Mar 01, 2012 - Sale 2271

Sale 2271 - Lot 320A

Price Realized: $ 2,880
?Final Price Realized includes Buyer’s Premium added to Hammer Price
Estimate: $ 3,000 - $ 4,000
(GARVEY, MARCUS.) An Appeal to the Soul of White America. Solution to the Problem of Competition between the Two Races. Negro Leader Appeals to the Conscience of White Race to Save His Own. Half-title and six unnumbered pages. Small 8vo, original boldly printed white wrappers, bound in a modern cloth chemise; some discoloration to the front cover; enclosed in a specially made 1/4 black morocco and marbled paper covered clam-shell box, with inlay of pan-African colors and title on the spine. New York: U.N.I.A., 1923

Additional Details

first separate edition, reprinted from the negro world. The "Appeal to the Soul of White America," forms the first 6 pages of the second volume the "Philosophy and Opinions of Marcus Garvey," edited by Garvey's wife Amy Jacques (1926). It is considered by many to be one of his most important essays; and misunderstood or misinterpreted by many. An innocent enough title, prefaced by a Biblical quote (in the published volume, thanks to Amy Jacques): "Blessed are the peacemakers; for they shall be called the children of God. [Matt. v. 9]. The "Appeal" carries a message that certainly did appeal the heart and soul of white supremacists like Major Ernest Sevier Cox. It also appealed to several important Klan leaders, whom Garvey had been in contact with, just prior to going to prison. Garvey expressly negotiated with the Klan that the U.N.I.A. would oppose the NAACP's campaigns in the South in behalf of integration, housing and residential rights, and other anti-Jim Crow measures. In exchange, he hoped, in part that the KKK would help lobby the federal government -- whom Garvey believed held political beliefs very similar to those of the KKK -- to keep Garvey out of prison, or if imprisoned, to help win him a pardon.
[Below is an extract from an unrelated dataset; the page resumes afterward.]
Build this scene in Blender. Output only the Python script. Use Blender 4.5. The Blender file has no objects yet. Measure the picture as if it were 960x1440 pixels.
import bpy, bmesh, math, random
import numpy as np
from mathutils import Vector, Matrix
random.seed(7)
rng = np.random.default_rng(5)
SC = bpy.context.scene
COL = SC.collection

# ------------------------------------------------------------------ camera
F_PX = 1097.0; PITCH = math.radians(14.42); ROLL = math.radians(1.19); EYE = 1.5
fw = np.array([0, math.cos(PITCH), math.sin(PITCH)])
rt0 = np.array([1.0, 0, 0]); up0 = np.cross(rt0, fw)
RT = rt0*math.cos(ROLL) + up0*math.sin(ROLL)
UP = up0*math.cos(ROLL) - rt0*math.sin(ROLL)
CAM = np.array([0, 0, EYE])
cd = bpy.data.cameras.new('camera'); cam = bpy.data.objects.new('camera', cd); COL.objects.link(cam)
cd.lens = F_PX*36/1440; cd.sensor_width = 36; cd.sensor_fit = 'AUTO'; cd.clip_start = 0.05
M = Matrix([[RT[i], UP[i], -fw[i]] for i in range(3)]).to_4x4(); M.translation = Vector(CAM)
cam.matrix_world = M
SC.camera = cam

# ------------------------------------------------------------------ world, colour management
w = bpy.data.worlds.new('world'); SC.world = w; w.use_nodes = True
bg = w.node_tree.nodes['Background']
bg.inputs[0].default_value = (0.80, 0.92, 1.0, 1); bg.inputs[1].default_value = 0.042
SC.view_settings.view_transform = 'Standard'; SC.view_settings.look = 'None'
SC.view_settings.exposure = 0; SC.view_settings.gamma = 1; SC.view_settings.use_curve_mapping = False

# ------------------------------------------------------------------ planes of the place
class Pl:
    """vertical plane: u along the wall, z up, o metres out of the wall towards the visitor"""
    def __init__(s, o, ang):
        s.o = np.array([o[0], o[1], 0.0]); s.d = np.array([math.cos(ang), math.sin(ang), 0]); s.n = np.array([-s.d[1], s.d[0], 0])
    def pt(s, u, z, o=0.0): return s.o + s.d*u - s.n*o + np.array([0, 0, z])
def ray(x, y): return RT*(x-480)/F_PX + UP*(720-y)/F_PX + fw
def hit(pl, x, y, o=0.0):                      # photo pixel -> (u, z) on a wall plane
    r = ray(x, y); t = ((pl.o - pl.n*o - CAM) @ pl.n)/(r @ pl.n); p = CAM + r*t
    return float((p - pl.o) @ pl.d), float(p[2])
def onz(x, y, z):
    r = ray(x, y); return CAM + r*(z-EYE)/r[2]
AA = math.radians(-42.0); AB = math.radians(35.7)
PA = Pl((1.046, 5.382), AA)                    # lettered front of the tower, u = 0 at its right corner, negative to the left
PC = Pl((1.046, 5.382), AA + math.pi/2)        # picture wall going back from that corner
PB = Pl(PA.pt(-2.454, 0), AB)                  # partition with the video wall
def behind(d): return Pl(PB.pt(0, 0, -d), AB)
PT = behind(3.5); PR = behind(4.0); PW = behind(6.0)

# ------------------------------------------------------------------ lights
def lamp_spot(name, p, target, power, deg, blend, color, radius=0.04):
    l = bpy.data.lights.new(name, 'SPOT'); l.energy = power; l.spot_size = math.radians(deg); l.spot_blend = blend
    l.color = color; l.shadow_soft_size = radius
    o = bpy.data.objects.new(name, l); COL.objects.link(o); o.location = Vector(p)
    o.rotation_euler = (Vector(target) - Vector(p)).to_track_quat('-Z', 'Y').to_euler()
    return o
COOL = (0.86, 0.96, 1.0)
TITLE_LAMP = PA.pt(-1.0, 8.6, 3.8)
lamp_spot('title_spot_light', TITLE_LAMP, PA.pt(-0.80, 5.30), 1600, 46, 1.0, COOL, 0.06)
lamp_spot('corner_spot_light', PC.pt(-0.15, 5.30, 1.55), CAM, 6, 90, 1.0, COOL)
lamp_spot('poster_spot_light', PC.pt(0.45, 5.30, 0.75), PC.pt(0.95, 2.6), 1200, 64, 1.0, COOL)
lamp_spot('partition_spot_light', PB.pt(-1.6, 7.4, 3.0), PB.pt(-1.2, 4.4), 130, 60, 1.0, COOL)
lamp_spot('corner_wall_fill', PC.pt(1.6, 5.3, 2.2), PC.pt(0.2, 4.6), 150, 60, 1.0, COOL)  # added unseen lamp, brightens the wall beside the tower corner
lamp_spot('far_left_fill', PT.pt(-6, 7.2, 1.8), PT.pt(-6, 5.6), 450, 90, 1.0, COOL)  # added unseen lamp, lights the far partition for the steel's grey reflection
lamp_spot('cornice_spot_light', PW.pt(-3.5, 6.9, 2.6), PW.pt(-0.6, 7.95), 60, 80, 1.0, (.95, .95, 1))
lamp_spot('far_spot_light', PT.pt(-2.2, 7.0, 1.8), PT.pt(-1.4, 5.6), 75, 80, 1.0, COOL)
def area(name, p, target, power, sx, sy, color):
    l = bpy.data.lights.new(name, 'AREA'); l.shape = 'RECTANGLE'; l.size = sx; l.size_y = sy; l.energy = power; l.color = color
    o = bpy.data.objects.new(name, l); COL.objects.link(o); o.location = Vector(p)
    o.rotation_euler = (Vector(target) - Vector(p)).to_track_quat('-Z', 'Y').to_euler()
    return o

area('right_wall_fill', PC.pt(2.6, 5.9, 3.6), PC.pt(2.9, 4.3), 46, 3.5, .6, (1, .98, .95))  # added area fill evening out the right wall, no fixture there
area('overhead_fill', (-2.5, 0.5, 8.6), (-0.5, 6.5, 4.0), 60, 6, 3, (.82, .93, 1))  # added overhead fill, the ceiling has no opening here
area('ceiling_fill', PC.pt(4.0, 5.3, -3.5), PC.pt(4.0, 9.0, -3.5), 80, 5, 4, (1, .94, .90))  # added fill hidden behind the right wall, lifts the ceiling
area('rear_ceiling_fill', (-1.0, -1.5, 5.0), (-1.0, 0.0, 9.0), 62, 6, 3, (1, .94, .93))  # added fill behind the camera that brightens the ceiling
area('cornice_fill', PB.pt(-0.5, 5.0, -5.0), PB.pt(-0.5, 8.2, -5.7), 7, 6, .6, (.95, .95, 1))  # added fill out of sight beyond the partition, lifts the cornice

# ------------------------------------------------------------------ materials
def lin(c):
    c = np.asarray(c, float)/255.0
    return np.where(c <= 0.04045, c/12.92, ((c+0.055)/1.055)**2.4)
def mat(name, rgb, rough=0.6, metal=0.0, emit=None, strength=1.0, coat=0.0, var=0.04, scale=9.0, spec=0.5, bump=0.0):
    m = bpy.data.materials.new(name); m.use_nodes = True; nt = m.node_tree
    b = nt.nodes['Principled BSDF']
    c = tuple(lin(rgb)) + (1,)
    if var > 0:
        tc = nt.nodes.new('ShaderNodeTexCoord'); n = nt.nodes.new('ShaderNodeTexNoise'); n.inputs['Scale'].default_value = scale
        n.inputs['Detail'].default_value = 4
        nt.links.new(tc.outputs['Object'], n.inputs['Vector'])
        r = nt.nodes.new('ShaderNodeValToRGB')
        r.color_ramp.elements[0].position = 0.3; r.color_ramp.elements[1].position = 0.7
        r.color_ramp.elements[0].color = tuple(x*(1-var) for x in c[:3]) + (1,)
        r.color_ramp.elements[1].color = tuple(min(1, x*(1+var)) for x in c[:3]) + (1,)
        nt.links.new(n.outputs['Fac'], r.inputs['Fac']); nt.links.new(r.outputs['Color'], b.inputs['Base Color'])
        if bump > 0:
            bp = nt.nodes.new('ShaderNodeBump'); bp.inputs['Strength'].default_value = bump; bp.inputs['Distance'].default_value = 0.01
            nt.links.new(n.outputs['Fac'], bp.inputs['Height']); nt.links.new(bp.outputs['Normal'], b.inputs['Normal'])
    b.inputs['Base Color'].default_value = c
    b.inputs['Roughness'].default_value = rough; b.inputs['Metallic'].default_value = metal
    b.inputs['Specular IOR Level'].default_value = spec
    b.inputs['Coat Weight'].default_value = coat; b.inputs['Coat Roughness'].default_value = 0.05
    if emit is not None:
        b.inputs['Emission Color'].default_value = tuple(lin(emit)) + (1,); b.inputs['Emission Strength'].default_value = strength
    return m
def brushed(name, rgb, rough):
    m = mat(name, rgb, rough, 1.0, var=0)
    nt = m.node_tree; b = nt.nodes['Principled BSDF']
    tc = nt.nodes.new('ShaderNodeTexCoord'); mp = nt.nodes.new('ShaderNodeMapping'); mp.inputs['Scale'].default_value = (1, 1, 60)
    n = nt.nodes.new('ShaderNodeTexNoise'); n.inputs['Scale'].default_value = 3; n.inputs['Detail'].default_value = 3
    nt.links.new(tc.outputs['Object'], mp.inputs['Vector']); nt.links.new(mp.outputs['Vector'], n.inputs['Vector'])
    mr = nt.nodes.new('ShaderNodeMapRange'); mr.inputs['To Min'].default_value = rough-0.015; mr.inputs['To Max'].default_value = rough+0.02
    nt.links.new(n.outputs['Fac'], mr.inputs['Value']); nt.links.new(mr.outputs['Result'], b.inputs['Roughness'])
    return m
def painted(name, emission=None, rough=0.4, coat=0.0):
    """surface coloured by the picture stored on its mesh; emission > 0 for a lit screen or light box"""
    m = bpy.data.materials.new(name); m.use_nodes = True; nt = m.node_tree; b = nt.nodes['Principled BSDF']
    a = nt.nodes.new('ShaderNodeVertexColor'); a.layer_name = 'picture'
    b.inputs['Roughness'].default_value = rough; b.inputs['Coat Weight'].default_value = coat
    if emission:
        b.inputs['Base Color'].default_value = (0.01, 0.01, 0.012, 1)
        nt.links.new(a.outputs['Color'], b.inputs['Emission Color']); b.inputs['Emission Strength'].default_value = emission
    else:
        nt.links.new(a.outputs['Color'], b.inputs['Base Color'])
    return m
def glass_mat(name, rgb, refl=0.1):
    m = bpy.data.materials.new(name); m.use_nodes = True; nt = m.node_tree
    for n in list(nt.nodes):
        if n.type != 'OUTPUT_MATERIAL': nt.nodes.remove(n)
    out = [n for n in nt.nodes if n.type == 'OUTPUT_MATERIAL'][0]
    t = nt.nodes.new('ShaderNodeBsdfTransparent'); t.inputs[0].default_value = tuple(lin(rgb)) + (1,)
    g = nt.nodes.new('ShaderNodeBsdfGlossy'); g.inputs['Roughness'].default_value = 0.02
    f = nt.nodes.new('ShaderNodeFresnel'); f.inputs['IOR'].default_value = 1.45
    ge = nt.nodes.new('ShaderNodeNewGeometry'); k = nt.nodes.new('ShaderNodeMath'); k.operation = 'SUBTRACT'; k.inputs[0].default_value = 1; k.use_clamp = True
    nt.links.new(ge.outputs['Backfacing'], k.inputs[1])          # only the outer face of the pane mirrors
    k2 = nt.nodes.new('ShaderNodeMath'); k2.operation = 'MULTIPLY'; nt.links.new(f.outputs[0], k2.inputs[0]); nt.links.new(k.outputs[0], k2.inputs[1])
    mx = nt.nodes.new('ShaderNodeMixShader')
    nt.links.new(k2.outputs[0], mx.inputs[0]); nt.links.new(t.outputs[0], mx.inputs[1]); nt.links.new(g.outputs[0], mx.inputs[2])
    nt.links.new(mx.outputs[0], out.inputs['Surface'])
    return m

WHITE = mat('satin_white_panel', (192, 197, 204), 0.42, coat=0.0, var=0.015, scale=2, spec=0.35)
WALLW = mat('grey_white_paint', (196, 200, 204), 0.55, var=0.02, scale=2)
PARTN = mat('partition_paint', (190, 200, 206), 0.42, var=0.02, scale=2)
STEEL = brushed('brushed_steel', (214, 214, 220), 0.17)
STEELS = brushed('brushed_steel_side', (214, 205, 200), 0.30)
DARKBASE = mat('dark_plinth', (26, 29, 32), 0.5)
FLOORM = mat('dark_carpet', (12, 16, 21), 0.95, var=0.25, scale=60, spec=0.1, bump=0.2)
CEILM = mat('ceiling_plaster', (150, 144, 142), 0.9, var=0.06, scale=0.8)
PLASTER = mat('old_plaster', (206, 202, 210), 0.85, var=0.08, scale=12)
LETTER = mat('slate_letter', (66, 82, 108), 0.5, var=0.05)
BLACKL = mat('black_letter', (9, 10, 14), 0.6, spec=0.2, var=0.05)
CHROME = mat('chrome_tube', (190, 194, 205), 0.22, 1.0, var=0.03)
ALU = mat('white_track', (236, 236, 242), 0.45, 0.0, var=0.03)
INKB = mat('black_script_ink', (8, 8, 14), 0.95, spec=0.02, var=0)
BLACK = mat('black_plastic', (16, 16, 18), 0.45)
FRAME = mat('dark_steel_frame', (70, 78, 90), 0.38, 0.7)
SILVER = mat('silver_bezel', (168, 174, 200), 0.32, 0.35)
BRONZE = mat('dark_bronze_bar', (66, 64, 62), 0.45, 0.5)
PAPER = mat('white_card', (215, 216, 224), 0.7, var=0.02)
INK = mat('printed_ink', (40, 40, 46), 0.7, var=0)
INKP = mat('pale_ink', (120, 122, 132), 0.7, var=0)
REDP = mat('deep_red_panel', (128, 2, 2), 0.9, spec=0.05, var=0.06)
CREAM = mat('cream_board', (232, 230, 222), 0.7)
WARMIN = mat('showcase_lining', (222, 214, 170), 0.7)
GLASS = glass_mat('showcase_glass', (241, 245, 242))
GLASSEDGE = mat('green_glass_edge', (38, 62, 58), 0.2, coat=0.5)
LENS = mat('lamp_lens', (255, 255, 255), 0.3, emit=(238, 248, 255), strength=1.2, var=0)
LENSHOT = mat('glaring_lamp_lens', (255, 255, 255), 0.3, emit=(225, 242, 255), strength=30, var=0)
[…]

In fact, Garvey met with Cox and others while in prison in Atlanta, following his sentencing for mail fraud. Major Cox was effusive in his praise for Garvey, "I expected to see a man with bowed head; I expected to see a man depressed and unhappy and embittered, because in the meantime I had read his "Appeal to the Soul of White America," and it had touched me to the heart." (Robert Hill, Garvey Papers, Vol. VI, p.254). Cox continues "And as we discussed these matters I found that in every essential principle the ideas and ideals of Marcus Garvey were identical with those of the organization which I have the honor to represent---the Anglo Saxon Clubs of America." [Cox dedicated his book "Let My People Go" (1925) to Garvey.]
The arrest in 1923 and imprisonment of Marcus Garvey in 1925, together with the publication of details of his meetings with Klan leaders, lost Garvey tens of thousands of followers. Many influential black leaders like W. E.B. Du Bois and A. Philip Randolph had already distanced themselves from him. And, when one considers the fact that there was hardly an African American family anywhere in the United States that did not have some personal experience with the Klan, it is not surprising that many left the fold. In the end, it was Garvey's mis-reading of the African American experience that led to his downfall, more than any indictments or criminal charges. Garvey's "Appeal" had more white fans it seems than black. African Americans, by and large did not want to leave the country they had such deep roots in and had fought so hard for in four wars. Only 6 copies are located by OCLC.